Sunday, April 12, 2009

Mom Can Be Right - Sometimes

I've had a number of friends whose parents use some guilt trip or another to get their kids to do things they don't want to do. My parents don't seem to hold grudges about choices their children have made. I really admire this about my parents. This doesn't mean we never disagree, it just means we respect each others' thoughts, choices, and decisions. I can even respect my mom's decision to wait 6 weeks to decide to buy a plane ticket to Ghana, even though I completely disagree with her thinking.

This may seem unrelated, but I like to think I get my "kitchen style" from my parents. I learned to bake and cook from my mother, and learned about fusion from my dad (the man loves peanut butter and broccoli sandwiches - I know, I don't get it). I love to mix my food types, using a fried plantain as a wiener (not recommended), pasta with tamales, frying udon noodles and eating them with creamed corn, and putting cereal in my oatmeal. Even though I'm not a foodie, anytime my parents bring up something kitchen-related, I listen.

Back in November, I went to Baltimore for a couple of weeks. While I was there, we were talking about palm oil for some reason. If you've never had palm oil, you should know that it stains EVERYTHING; hands, dishes, and in the modern freeze-it-and-eat-the-rest-later world we live in, tupperware. My dad told me how my mom had heard that putting palm oil-stained tupperware in the sun would get rid of it. He hadn't believed it, but then tried it, and was shocked; I still didn't really believe it. I'm one of these seeing is believing people, so I was not satisfied with my parents saying it worked, although I said nothing at the time.

Fast forward to last week. I took pasta (with some fake chicken from the Chinese grocery store thrown in for some fusion) to work, in tupperware. I used the same tupperware for 3 days during the week, watching the tomato sauce stain get worse and worse each time I used it.

On Thursday night Lauren mentioned that I had stained the tupperware. I decided to experiment. Tomato sauce is not palm oil, but if it works on nasty palm oil, it must work on tomato sauce, right?
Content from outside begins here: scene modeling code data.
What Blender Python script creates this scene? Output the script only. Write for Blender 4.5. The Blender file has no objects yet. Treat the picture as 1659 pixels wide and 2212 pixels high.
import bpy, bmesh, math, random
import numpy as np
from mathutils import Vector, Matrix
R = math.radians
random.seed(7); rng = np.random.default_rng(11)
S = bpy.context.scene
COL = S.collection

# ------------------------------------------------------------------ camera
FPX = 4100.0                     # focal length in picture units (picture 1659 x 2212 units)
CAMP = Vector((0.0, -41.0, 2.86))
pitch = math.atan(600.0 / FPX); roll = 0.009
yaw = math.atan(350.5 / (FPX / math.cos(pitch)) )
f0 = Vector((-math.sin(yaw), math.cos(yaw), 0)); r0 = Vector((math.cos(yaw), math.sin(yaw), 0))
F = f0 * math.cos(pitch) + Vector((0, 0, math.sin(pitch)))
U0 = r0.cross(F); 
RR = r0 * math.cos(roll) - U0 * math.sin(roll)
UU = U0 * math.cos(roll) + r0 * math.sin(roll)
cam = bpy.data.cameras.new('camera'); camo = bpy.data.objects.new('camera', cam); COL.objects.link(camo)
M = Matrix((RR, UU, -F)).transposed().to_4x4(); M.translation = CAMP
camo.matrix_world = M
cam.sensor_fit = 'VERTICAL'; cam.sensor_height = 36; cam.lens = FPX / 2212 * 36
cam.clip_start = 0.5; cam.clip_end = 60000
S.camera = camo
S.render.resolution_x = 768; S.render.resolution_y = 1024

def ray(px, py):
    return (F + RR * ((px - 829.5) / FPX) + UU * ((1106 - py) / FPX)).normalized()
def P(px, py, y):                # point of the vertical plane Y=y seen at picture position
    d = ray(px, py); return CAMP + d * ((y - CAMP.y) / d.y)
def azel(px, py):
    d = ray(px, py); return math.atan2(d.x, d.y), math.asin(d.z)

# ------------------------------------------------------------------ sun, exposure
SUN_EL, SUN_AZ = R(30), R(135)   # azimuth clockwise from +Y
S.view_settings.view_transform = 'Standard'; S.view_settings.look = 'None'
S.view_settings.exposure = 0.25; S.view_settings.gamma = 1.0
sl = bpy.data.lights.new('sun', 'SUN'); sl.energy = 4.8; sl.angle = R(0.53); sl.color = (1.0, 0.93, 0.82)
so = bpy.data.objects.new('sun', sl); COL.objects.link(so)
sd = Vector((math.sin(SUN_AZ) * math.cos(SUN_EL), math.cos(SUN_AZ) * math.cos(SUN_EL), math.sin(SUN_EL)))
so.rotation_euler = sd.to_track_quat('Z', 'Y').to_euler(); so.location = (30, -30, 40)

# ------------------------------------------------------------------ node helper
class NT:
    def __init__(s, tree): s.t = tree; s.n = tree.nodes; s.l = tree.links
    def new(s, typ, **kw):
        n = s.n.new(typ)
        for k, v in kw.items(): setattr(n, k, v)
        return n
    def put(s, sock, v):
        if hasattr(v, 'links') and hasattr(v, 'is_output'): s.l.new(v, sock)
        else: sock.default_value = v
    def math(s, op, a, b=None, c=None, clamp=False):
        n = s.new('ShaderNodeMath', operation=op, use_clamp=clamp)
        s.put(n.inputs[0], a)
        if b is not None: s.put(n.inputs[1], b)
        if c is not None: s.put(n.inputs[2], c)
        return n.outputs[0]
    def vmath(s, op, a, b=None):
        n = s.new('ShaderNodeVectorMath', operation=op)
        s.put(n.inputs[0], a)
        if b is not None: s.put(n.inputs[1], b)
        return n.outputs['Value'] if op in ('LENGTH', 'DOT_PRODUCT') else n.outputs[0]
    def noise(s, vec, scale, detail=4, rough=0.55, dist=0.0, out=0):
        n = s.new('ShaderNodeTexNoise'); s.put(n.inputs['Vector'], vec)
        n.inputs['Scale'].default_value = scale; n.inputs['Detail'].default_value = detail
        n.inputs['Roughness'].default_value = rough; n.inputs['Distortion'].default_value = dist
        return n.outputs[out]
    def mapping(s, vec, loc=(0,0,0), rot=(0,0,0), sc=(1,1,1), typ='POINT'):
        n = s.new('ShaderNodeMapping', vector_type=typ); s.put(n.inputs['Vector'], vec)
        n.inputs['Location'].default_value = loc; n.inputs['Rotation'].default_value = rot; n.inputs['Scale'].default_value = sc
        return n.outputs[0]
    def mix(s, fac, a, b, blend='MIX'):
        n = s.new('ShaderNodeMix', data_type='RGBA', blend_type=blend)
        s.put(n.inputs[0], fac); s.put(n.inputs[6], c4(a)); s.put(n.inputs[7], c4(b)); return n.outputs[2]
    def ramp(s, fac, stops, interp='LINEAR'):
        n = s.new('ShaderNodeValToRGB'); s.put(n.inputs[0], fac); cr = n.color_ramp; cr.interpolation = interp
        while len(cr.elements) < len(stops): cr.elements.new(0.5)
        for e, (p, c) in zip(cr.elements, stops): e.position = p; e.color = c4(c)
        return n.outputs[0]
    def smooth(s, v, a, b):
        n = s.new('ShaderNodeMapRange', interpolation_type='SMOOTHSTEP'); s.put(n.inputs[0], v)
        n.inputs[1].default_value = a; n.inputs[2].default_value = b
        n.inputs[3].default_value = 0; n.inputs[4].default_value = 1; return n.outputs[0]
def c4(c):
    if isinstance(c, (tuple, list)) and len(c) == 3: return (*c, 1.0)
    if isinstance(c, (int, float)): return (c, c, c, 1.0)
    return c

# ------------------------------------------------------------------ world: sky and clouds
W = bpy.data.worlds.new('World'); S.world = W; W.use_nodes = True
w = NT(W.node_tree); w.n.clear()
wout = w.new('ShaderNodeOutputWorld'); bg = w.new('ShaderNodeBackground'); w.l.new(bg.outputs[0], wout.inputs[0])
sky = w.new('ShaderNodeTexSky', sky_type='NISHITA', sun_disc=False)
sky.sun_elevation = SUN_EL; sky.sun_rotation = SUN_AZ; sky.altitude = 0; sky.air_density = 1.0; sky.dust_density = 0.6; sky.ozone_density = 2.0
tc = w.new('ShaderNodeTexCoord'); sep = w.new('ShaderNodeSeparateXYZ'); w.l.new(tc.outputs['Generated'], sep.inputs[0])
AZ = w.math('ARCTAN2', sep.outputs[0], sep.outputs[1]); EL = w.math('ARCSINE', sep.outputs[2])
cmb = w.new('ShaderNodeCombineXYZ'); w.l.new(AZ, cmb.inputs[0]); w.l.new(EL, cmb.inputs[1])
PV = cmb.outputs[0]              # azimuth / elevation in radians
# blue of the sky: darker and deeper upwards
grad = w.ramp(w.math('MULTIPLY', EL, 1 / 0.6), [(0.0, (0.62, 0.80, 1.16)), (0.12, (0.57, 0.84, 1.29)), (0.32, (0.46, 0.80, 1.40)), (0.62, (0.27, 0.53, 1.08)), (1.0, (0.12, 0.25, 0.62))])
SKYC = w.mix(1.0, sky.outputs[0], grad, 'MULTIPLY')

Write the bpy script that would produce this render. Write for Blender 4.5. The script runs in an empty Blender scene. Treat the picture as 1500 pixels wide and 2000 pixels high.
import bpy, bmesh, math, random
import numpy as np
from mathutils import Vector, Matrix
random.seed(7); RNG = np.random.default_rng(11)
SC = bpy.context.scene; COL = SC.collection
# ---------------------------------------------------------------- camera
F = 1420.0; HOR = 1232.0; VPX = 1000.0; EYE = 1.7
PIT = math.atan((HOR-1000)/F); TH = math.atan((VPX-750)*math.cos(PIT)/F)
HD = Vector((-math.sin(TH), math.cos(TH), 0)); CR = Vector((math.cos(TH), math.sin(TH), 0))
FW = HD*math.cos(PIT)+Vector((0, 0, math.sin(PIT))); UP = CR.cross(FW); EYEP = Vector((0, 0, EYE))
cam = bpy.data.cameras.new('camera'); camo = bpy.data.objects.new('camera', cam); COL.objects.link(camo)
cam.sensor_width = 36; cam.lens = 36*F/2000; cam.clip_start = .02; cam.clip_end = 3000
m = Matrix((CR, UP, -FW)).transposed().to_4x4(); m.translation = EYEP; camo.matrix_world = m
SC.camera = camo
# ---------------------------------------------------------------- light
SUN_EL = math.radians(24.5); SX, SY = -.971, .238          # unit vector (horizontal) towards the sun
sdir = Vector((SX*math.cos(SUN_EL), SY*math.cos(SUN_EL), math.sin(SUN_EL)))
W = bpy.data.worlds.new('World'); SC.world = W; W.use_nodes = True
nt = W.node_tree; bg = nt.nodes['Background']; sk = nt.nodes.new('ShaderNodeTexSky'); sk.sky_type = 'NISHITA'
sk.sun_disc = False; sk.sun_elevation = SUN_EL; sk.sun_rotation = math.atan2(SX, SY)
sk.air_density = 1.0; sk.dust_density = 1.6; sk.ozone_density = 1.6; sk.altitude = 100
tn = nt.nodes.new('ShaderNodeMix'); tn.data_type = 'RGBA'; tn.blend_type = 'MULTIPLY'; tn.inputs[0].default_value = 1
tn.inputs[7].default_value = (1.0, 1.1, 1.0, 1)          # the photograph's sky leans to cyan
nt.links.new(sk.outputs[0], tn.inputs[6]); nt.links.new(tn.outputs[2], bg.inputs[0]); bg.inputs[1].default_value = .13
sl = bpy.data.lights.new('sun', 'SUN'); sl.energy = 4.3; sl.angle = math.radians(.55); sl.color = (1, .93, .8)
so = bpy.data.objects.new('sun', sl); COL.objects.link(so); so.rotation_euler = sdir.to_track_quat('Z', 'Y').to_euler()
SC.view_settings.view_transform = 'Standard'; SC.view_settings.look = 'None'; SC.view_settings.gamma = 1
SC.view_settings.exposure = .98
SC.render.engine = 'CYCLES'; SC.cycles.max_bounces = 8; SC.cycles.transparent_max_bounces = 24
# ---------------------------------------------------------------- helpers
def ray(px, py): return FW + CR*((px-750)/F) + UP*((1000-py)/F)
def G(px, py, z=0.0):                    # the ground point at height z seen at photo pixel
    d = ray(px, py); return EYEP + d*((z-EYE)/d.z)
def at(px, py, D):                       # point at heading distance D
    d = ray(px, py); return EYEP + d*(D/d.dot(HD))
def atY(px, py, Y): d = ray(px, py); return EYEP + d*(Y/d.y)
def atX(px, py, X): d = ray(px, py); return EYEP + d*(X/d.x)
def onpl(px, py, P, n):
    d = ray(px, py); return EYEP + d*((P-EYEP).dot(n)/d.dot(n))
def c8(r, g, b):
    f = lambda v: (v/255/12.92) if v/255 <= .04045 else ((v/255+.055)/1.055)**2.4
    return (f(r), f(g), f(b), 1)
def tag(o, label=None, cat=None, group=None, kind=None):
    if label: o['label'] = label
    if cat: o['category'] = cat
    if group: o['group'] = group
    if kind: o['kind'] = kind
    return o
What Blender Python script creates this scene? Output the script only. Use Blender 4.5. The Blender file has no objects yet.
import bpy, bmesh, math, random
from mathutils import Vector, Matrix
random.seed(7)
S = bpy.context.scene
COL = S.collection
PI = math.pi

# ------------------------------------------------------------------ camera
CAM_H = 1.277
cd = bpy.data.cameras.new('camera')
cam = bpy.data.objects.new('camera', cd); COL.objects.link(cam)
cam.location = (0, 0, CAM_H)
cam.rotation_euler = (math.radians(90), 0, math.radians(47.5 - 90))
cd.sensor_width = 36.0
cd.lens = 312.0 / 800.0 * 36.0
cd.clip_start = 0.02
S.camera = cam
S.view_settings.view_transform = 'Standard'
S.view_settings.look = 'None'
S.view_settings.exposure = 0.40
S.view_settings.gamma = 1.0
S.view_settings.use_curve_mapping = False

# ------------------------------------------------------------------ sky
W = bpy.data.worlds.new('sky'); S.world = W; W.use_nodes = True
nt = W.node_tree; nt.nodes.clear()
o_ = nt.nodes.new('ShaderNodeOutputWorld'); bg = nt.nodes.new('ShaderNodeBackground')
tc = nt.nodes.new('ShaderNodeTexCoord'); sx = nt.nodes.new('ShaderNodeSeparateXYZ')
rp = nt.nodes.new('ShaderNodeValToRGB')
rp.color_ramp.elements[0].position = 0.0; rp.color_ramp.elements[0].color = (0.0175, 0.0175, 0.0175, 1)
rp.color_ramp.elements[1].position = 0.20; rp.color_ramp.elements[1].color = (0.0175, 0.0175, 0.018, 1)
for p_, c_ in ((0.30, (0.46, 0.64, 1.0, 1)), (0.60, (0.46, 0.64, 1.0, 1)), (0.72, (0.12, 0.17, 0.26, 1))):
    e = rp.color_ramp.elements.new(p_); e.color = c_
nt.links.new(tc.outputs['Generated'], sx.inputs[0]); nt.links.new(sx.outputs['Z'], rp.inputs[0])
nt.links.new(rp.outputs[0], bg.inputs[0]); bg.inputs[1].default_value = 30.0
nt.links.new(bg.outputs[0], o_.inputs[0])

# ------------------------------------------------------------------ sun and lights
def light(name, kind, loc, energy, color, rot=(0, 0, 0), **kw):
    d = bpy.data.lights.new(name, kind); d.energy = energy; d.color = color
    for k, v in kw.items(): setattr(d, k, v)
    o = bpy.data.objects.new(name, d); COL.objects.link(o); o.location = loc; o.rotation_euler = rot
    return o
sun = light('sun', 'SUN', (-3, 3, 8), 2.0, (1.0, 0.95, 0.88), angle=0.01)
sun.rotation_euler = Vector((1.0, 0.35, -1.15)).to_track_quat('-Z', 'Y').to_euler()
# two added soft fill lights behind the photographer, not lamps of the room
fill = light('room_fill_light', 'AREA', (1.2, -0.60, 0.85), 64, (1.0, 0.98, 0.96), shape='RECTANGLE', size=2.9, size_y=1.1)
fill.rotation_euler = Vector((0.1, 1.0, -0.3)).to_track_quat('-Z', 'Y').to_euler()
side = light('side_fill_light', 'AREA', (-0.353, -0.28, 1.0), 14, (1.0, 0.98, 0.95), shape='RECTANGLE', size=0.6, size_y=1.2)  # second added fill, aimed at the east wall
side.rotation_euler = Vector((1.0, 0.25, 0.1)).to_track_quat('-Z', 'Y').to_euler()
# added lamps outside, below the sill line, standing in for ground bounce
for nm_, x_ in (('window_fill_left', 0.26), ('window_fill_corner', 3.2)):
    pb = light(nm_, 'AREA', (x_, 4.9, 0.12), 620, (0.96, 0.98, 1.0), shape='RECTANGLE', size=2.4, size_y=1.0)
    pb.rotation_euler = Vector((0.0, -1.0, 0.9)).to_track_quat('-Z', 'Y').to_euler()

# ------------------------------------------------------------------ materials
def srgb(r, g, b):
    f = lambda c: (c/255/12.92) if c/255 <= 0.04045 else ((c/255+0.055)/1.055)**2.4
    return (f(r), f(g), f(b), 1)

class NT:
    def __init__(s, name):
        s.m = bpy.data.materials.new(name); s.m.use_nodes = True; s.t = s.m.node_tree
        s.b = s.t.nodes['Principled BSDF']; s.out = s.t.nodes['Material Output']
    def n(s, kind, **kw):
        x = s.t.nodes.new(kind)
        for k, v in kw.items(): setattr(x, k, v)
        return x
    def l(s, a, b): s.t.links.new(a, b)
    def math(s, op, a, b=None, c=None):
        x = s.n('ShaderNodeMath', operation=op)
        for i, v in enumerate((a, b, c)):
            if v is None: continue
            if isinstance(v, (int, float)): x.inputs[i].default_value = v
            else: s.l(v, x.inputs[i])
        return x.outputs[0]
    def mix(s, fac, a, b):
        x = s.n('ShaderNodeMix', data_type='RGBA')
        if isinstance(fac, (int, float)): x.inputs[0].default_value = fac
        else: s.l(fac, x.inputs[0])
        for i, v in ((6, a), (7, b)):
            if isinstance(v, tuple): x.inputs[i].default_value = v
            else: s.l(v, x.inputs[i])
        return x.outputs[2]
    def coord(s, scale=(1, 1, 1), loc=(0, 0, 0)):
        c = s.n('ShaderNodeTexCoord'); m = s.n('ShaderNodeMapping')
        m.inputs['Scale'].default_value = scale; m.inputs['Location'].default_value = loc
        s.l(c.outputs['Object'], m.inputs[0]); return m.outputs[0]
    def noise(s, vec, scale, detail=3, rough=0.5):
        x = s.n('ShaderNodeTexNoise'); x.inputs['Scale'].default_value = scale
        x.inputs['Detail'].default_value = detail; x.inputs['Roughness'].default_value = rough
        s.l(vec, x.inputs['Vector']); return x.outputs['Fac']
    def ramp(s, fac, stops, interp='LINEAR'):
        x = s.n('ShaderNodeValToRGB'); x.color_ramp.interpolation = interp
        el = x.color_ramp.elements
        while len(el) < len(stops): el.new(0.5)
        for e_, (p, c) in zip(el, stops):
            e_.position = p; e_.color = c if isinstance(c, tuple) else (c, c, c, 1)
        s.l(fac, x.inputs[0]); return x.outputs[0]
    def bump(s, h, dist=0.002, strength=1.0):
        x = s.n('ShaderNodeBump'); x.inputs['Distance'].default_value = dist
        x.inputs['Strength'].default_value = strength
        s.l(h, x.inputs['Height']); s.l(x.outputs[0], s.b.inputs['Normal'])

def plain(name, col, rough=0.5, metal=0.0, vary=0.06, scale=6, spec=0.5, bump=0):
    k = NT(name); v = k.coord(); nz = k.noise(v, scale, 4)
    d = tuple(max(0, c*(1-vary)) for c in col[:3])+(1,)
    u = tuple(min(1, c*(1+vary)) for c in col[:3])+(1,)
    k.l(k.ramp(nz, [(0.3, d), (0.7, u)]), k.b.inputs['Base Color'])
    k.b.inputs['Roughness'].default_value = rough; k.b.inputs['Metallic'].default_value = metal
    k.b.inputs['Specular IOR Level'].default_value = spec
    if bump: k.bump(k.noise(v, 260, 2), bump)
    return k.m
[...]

I washed the tupperware on Thursday night, and took a picture of it at 8:45 am on Friday morning. Here it is...


Friday was overcast. The sun barely came out. I still put it out, moving it from room to room, to get the most outside light as possible. I didn't wash the tupperware on Friday evening. On Saturday, at 8:45 am, I took this picture....


It was sunnier on Saturday, so I repeated the process, moving the tupperware from room to room, and took at picture this morning (Sunday) at 8:45 am.....


I can't explain how it works, but it's amazing!!!

My parents were right - this time. Now if I can just convince my mom to buy that plane ticket, I'll be happy.

2 Comments:

Blogger Lawrence Shirley said...

I don't understand the physics or chemistry of this, but guess that is has to do with solar ultra-violet (or maybe infrared?) rays reacting with (i.e., burning off) the stain. However, it certainly does a great job!

April 13, 2009 6:14 AM  
Blogger Lawrence Shirley said...

Hey--don't knock broccoli and peanut butter sandwiches (on whole wheat bread) until you try them. The salty-sweetness of peanut butter balances the green bitterness of broccoli--it's great!